Council to clamp down on housing ‘racket’ that leaves it to pick up bill for dodgy landlords
Date published: 23 March 2022
Number One Riverside
Rochdale Council is to clamp down on a housing ‘racket’ that is costing the authority more than £1m a year. It will target rogue landlords who rent out ‘supported living’ properties to people with care needs.
While this type of accommodation is needed, unscrupulous providers cash in by charging the council while providing substandard accommodation and support.
A report notes that relatively low property prices in the borough attract investors, but this can have a ‘significant effect’ on the authority’s finances – ‘and, in some cases, the support provided is not appropriate’.
The ‘support’ can sometimes consist of a telephone number which is manned for 30-minutes a week – for which the council is charged a management fee. The council is left with a £1.2m deficit as a result of such schemes.
Bosses are now launching a ‘supported housing pilot’ to take on those who play the system for financial gain. A new team will inspect premises, check the support provided and inspect the books.
Peter Maynard, the council’s strategic housing manager, explained the situation to a council scrutiny committee earlier this week.
“The private sector has cottoned on to the fact that they can get additional monies on top of the rent for providing support,” he said. “The council ends up picking up the bill for that and there is a substantial financial deficit attached to that unsupported housing benefit.”
He told councillors the government was effectively using supported housing rates from 2011 to recompense the council. That, he said, equated to 60% of today’s costs, meaning the council was left to find the remaining 40%.
He also highlighted how it was not always the case that a property was suited for supported housing. But the council was ‘duty-bound’ to pay out on a landlord’s claim unless it could find a good reason for not doing so.
He continued: “And the level of support provided is not legislated. So there are some of these properties where the support amounts to a phone number that is available for half an hour a week.

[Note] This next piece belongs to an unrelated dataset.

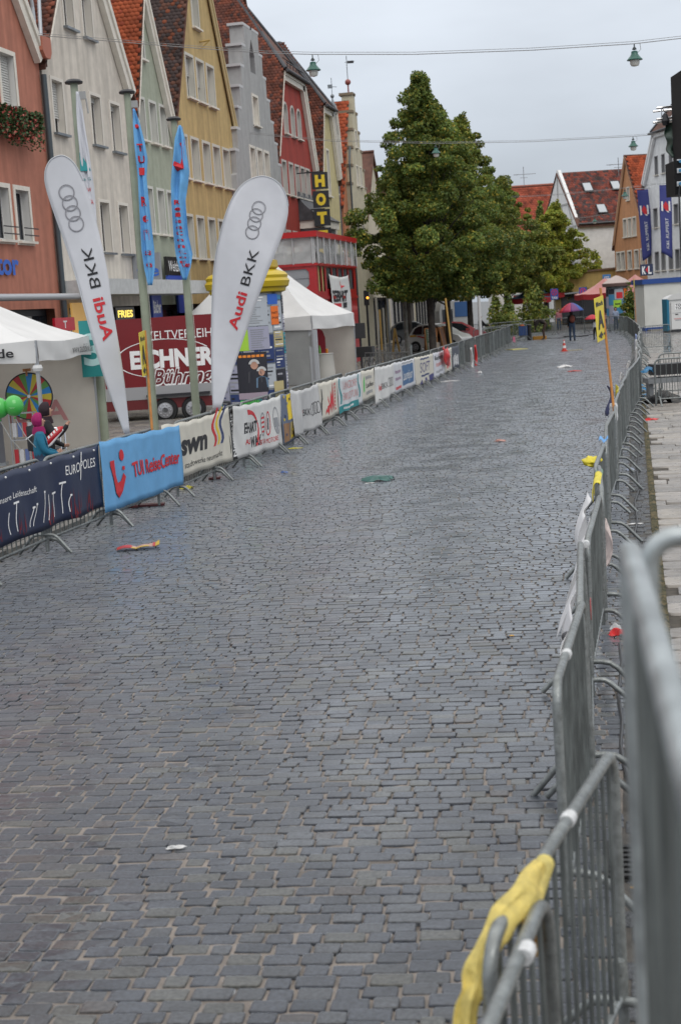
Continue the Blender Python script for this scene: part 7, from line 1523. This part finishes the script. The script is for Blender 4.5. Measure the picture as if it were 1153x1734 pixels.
for px, py, sx, sy, sz, m, lb in ((298,1438,.05,.018,.012, FILM('white', (0,0,0)), 'small white paper scrap lying alone on the nearest cobbles'), (847,748,.10,.06,.05, FILM('rose', (.35,.18,.15)), 'small reddish paper scrap in the middle of the street right of the green bag'), (957,622,.28,.14,.10, FILM('white', (0,0,0)), 'white plastic bag lying in the far middle of the street'), (972,629,.25,.10,.03, FILM('red', (.40,.03,.02)), 'red scraps just before the far white plastic bag'),
   (762,646,.32,.12,.03, FILM('white', (0,0,0)), 'flat white sheet lying at the feet of the far banners'), (812,632,.08,.08,.10, FILM('white', (0,0,0)), 'small white cup on the far street left of the bags'), (482,801,.06,.04,.03, FILM('blue', (.03,.08,.25)), 'tiny blue scrap in front of the banner with the red swoosh'), (316,828,.10,.06,.04, FILM('yellow', (.5,.45,.05)), 'yellow scrap under the white banner with three stripes'), (500,760,.14,.05,.02, FILM('yellow', (0,0,0)), 'yellow scrap under the narrow poster'), (840,631,.15,.08,.01, FILM('white', (0,0,0)), 'thin white scrap in the far street beside the white cup'),
   (1102,712,.14,.08,.05, FILM('hot_red', (.55,.02,.02)), 'bright red rag lying on the right pavement edge'), (1045,1076,.07,.05,.06, FILM('hot_red', (0,0,0)), 'red and white packet lying behind the right row'), (1043,1068,.045,.04,.05, FILM('white', (0,0,0)), 'white scrap next to the red packet behind the right row'), (1075,888,.10,.03,.01, FILM('white', (0,0,0)), 'white scrap in the gutter beyond the podium railing'), (1066,797,.06,.05,.05, FILM('blue_white', (.35,.40,.5)), 'bluish white scrap in the gutter beside the right row'), (1075,1506,.02,.015,.01, FILM('leaf_yellow', (.45,.25,.04)), 'yellow leaf on the gutter stones beside the nearest barrier'), (1003,779,.13,.05,.01, FILM('yellow', (0,0,0)), 'yellow scrap on the street below the yellow jacket'), (866,1078,.02,.015,.008, FILM('leaf_yellow', (0,0,0)), 'small ochre leaf on the cobbles')):
    crumple('litter', lb, 'litter', Wz(px, py), sx, sy, sz, m, px, YAW)
# ------------------------------------------------------------------ what hangs on the right row
def drape(name, label, cat, fn, m, nu=14, nv=18, solid=.003, loc=None):
    o = MB().grid(fn, nu, nv).build(name, m, loc=loc or fn(.5, .5), smooth=80, solid=solid); return tag(o, label, cat)
WS = M('sheet_white', (.60,.60,.62), .6, noise=.05, nscale=3)
drape('white_sheet', 'bulging white sheet hung on the street side of the right row', 'sheet', lambda a, b: Vector((rx(11.4)-.05-.11*sin(pi*min(1, b*1.25))*(.45+.55*sin(pi*a))-.02*sin(a*8+b*5), 10.95+1.35*a, 1.115-.66*b)), WS)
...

“And if you don’t phone in that half hour you won’t be getting any support. There are others that amount to filling in a housing benefit form if they move in and then filling in a housing location when they want them to move out.”
He agreed with committee chair Tom Besford that the practice was a ‘racket’ and the pilot was a ‘war of attrition against poor providers’.
“So we are challenging them,” he said. “If they are challenged, what we tend to find is that they tend to go away and go to another borough where they are not challenged.”
The government is under pressure to introduce legislation to stop rogue supported-housing landlords, but Mr Maynard said nothing had been forthcoming.
Councillor Besford suggested working with the borough’s two MPs to see if more could be done.
Addressing Mr Maynard, he added: “The way you have presented it, it sounds like a racket here and it needs sorting out.”
Rochdale Council’s communities, regeneration and environment overview and scrutiny committee met at Number One Riverside on Monday (21 March).